PALTOQUET

Director Michel Deville / 1986 / France

In a harbour cafe presided over by an aloof hostess and tended by a surly barman, four men meet regularly to play cards: the professor, the doctor, the honourable merchant and the journalist. Also a regular visitor is Lotte, a beautiful lady of the night, A detective arrives investigating the murder of a man found stabbed in an adjoining hotel room. Evidently a stamp dealer, the dead man had been on a boat bound for Singapore. The detective's suspicions fall on the five people. Who is the killer?

Michel Deville likes a joke; preferably as playful and seductive as possible. In Paltoquet (roughly translated as The Nonentity) his cinematic trickery is at full-tilt, with a barrage of sight and sound gags guaranteed to have the viewer's senses working overtime. Deville spins an everyday detective mystery into a complex, highly stylised parlour game, played out with relish by an all-star cast.
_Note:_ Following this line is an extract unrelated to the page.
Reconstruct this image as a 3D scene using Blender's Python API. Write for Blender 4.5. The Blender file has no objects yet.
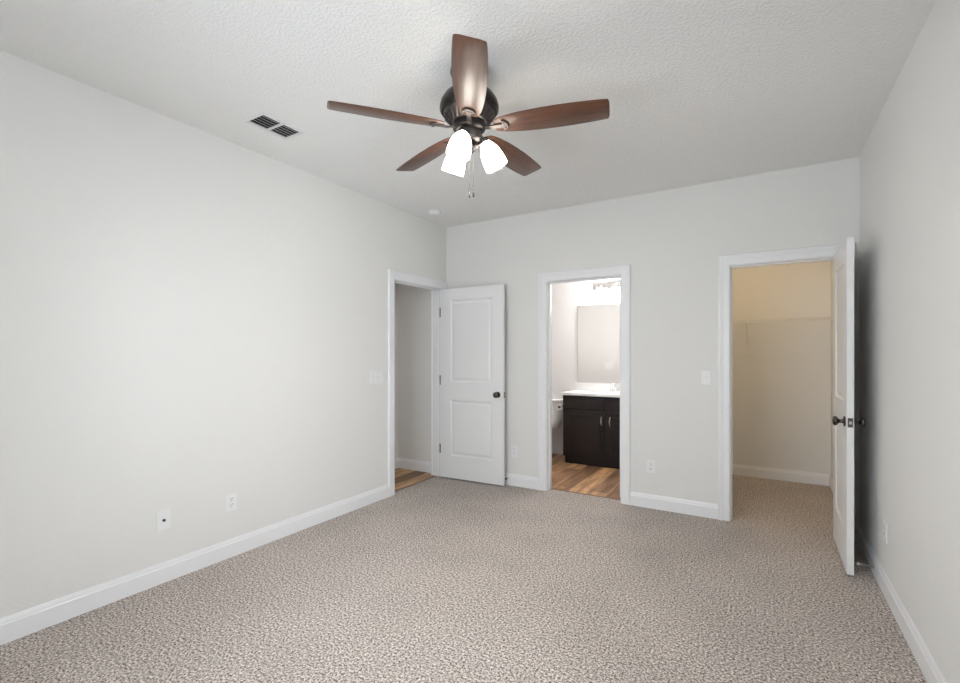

While we never know exactly why any of these people spend all their time in the cavernous bar run by Jeanne Moreau and Michel Piccoti (the 'paltoquet' of the title), none of this seems to matter as Deville and cast go to work,

Having supposedly solved the murder mystery, the detective announces that he has read his share of thrillers, and knows that the culprit is always the least suspect Thus the only person with an alibi, must then be the guilty party!